Reviews and occasional notes on classical music

Reviews and occasional notes on classical music

For the past five years or so I've posted reviews of classical music CDs, DVDs and Blu-rays, in various places on the web: Amazon.com, iTunes and other sites. I'll collect those earlier reviews, and add four or five new ones every month.

"Music, both vocall and instrumental, so good, so delectable, so rare, so admirable, so super excellent, that it did even ravish and stupifie all those strangers that never heard the like." - Thomas Coryat, after hearing 3 hours of music at the Scuola di San Rocco in Venice, 1608.

Sunday, May 1, 2016

Austrian violin music, with fireworks


The violinist Gunar Letzbor and Ars Antiqua Austria have come to the end of their 3-disc project to record all the music in Manuscript XIV 726 of the Minoritenkonvent in Vienna, and there's plenty of high quality violin sonatas left to make an entertaining, if low-key programme for the last CD, to be released May 27, 2016. Biber is the big name in this bunch, and his sonatas included here are the most substantial and serious works. The Forte Presto second movement of his F major sonata, no. 3, has a hair-raising beginning. Something is going on here: a battle scene, perhaps, or a storm. Maybe this is the Sturm before the Sturm und Drang. Biber is never conventional.

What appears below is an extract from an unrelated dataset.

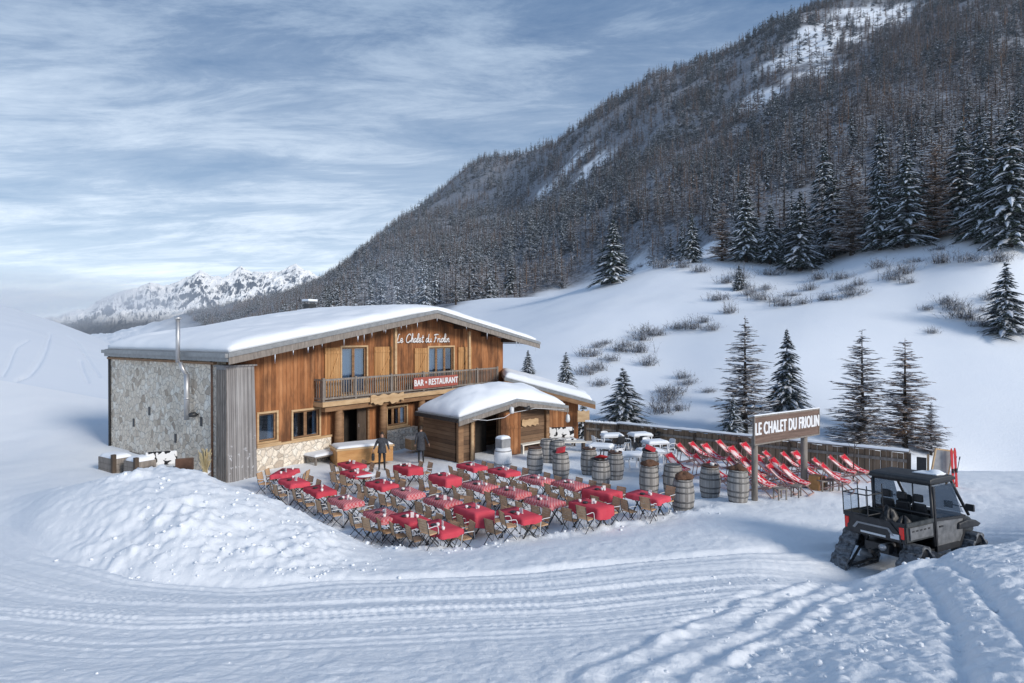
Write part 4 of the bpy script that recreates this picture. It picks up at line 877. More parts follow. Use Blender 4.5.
# ================================================================== THE TERRACE
RD=Vector((.66,-.75,0)).normalized();RANG=math.atan2(RD.y,RD.x)      # direction the table rows run
TAB=[('mound',[(285,472),(294,481),(320,489),(346,499.5),(383,513),(410,517.5),(440,529)]),
 ('second',[(352,463.5),(356,472),(382,483),(408,491),(443,500),(474,508.5),(519,520)]),
 ('third',[(408,466.5),(445,476),(480,485),(512,490.5),(545,500),(591,508.5)]),
 ('barrel',[(472,465.5),(504,470.5),(537,478.5),(571,483),(602,490.5),(648,499)])]
ROWN={'mound':'row beside the snow heap','second':'second row from the snow heap','third':'third row from the snow heap','barrel':'row beside the barrels'}
ROWS={'mound':'heap row','second':'second row','third':'third row','barrel':'barrel row'}
ORD=['first','second','third','fourth','fifth','sixth','seventh']
# table: top, two crossed leg frames
def table_proto():
    t=thing('bistro_table','x','table')
    mb=MB();mb.box(-.58,.58,-.33,.33,.715,.74);mb.build('table_top',M['darkmetal'],t)
    for x in (-.42,.42):
        mb=MB();mb.beam((x,-.33,0),(x,.30,.71),.035,.028);mb.beam((x+.04,.33,0),(x+.04,-.30,.71),.035,.028);mb.beam((x,-.36,.012),(x,-.26,.012),.04,.02);mb.beam((x+.04,.26,.012),(x+.04,.36,.012),.04,.02);mb.build('leg',M['darkmetal'],t)
    return t
def cloth_mesh(seed,drop):
    rg=np.random.RandomState(seed);a,b=.60,.345;n=64;per=[]
    for k in range(n):
        t=k/n*2*(a*2+b*2)/2
        d=k/n*4*(a+b)
        if d<2*a:per.append((-a+d,-b,0,-1))
        elif d<2*a+2*b:per.append((a,-b+d-2*a,1,0))
        elif d<4*a+2*b:per.append((a-(d-2*a-2*b),b,0,1))
        else:per.append((-a,b-(d-4*a-2*b),-1,0))
    ph=rg.rand(4)*6;mb=MB();vs=[]
    for f in (.0,.5,1.0): 
        for p in per: vs.append((p[0]*f,p[1]*f,.747))
    for j,f in enumerate((.25,.6,1.0)):
        for k,p in enumerate(per):
            w=(.022*math.sin(k*.85+ph[0])+.016*math.sin(k*1.9+ph[1]))*f+.02*f;dz=drop*f*(1+.12*math.sin(k*.4+ph[2])+(.35 if abs(p[0])>.6 and abs(p[1])>.33 else 0)*f)
            vs.append((p[0]+p[2]*(w+.006),p[1]+p[3]*(w+.006),.744-dz))
    fs=[(j*n+k,j*n+(k+1)%n,(j+1)*n+(k+1)%n,(j+1)*n+k) for j in range(5) for k in range(n)]
    me=bpy.data.meshes.new('tablecloth');me.from_pydata(vs,[],fs);me.polygons.foreach_set('use_smooth',[True]*len(fs));return me
CL={}
def cloth(kind,drop,s):
    key=(kind,drop,s)
    if key not in CL:
        me=cloth_mesh(s,drop);me.materials.append(M[kind]);CL[key]=me
    return CL[key]
def chair_proto():
    t=thing('folding_chair','x','chair');t.scale=(.86,.86,.84)
    mb=MB()
    for i in range(6): mb.box(-.18+i*.064,-.125+i*.064,-.2,.2,.435-.004*i,.452-.004*i)
    mb.box(-.2,.2,-.205,-.185,.41,.433);mb.box(-.2,.2,.185,.205,.41,.433);mb.build('seat',M['slat'],t)
    mb=MB()
    for i in range(5):
        z=.50+i*.085;x=-.205-.09*(z-.45)/.45;mb.hexa([(x-.010,-.205,z),(x+.010,-.205,z),(x+.010,.205,z),(x-.010,.205,z),(x-.026,-.205,z+.074),(x-.006,-.205,z+.074),(x-.006,.205,z+.074),(x-.026,.205,z+.074)])
    mb.build('backrest',M['slat'],t)
    for s in (-1,1):
        mb=MB();y=.222*s;mb.tube([(.20,y,0),(.175,y,.35),(.15,y,.58),(.11,y,.645),(.03,y,.66),(-.2,y,.655),(-.25,y,.66)],.013,6);mb.build('arm_frame',M['whitemetal'],t,True)
        mb=MB();y=.212*s;mb.tube([(-.30,y,0),(-.05,y,.25),(.16,y,.44)],.013,6);mb.tube([(.15,y*.97,0),(-.12,y*.97,.3),(-.21,y*.97,.46),(-.30,y*.97,.90)],.013,6);mb.build('leg_frame',M['darkmetal'],t,True)
    return t
tp=table_proto();tpc=tree_of(tp);cp=chair_proto();cpc=tree_of(cp);used=[False,False]
mb=MB();mb.lathe([(.028,0),(.042,.03),(.045,.09),(.040,.09),(.036,.035),(.0,.02)],10);cupme=mb.build('cup',M['cup'],None,True);cup0=[cupme]
mb=MB();mb.lathe([(.06,0),(.085,.02),(.085,.05),(.07,.05),(.0,.03)],12);ash=mb.build('ash_tray',M['darkmetal'],None,True);ash0=[ash]
mb=MB();mb.box(-.05,.05,-.012,-.006,0,.15);mb.box(-.05,.05,.006,.012,0,.15);mb.box(-.055,.055,-.02,.02,0,.012);mn=mb.build('menu_card',M['cup'],None);men0=[mn]
def one(proto,lst,loc,rz,label,cat_,group):
    if lst:o=lst.pop()
    else:o=proto.copy();COL.objects.link(o)
    o.location=loc;o.rotation_euler=(0,0,rz);tag(o,label,cat_,group);return o
def put(proto,ch,flag,loc,rz,label,group):
    if not used[flag]:
        used[flag]=True;proto.location=loc;proto.rotation_euler=(0,0,rz);tag(proto,label,None,group);return proto
    return dup(proto,ch,loc,rz,label,group)
PALE={('mound',3),('mound',4),('second',3),('second',4),('third',2),('third',3),('third',4),('barrel',3),('barrel',2)}
DROP={('second',5):.42,('barrel',4):.40,('third',1):.30,('third',0):.27,('third',5):.30}
for row,l in TAB:
    for i,(px,py) in enumerate(l):
        p=at(px,py,.75+.0);p=at(px,py,.745+gz(p.x,p.y));x,y=p.x,p.y;z=surf(x,y)+.005
        rz=RANG+random.uniform(-.07,.07);which=ORD[i]+' from the house in the '+ROWN[row];w2=ORD[i]+' table of the '+ROWS[row]
        if row=='mound' and i==0: rz+=-.75
        put(tp,tpc,0,(x,y,z),rz,'bistro table, '+which,'bistro tables in rows')
        kind='gingham' if (row,i) in PALE else 'cloth';dr=DROP.get((row,i),.14)
        c=bpy.data.objects.new('tablecloth',cloth(kind,dr,random.randint(0,3)));COL.objects.link(c);c.location=(x,y,z);c.rotation_euler=(0,0,rz)
        tag(c,('checked pale red' if kind=='gingham' else 'plain red')+(' long' if dr>.35 else '')+' tablecloth on the '+w2,'tablecloth','red tablecloths')
        ca,sa=math.cos(rz),math.sin(rz)
        loc=lambda a,b:(x+ca*a-sa*b,y+sa*a+ca*b)
        for e,en in ((-.32,'house end'),(.32,'road end')):
            for s,sn_ in ((-1,'heap side'),(1,'barrel side')):
                q=loc(e+random.uniform(-.05,.05),s*(.52+random.uniform(-.05,.10)))
                put(cp,cpc,1,(q[0],q[1],surf(*q)+.004),rz-s*math.pi/2+random.uniform(-.25,.25),'slatted folding chair, '+sn_+', '+en+', at the '+w2,'slatted folding chairs around the tables')
        k=0
        for _ in range(2):
            q=loc(random.uniform(-.4,.4),random.uniform(-.2,.2));one(cupme,cup0,(q[0],q[1],z+.748),0,'small white cup on the '+w2,'cup','white cups on the '+w2)
        q=loc(.05,.05);one(mn,men0,(q[0],q[1],z+.748),rz+random.uniform(-1,1),'little white menu holder on the '+w2,'menu holder','menu holders on the tables')
        q=loc(-.12,-.12);one(ash,ash0,(q[0],q[1],z+.748),0,'round dark ash tray on the '+w2,'ash tray','ash trays on the tables')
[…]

Though the violin part calls for an excellent musician, even a virtuoso at times (and Letzbor delivers on both scores), this music is about much more than the solo line. The continuo, provided by Ars Antiqua Austria's Eric Traxler (harpsichord or organ), Hubert Hoffmann (lute), Daniel Oman (colascione*), and Jan Krigovsky (violone), provide a varied sound that I suspect comes as much from the musical sensibilities of the group as it does from the scores from the monastery. This variety is welcome, though not as important once one comes to Biber's fireworks in the last part of the disc.

The first two discs in this excellent series, both highly recommended, are: Scordato, from 2015:


and Anonymous, from 2014:


* Yeah, I didn't know what a colascione was either. Also called a gallichon or a mandora, this is a bass lute.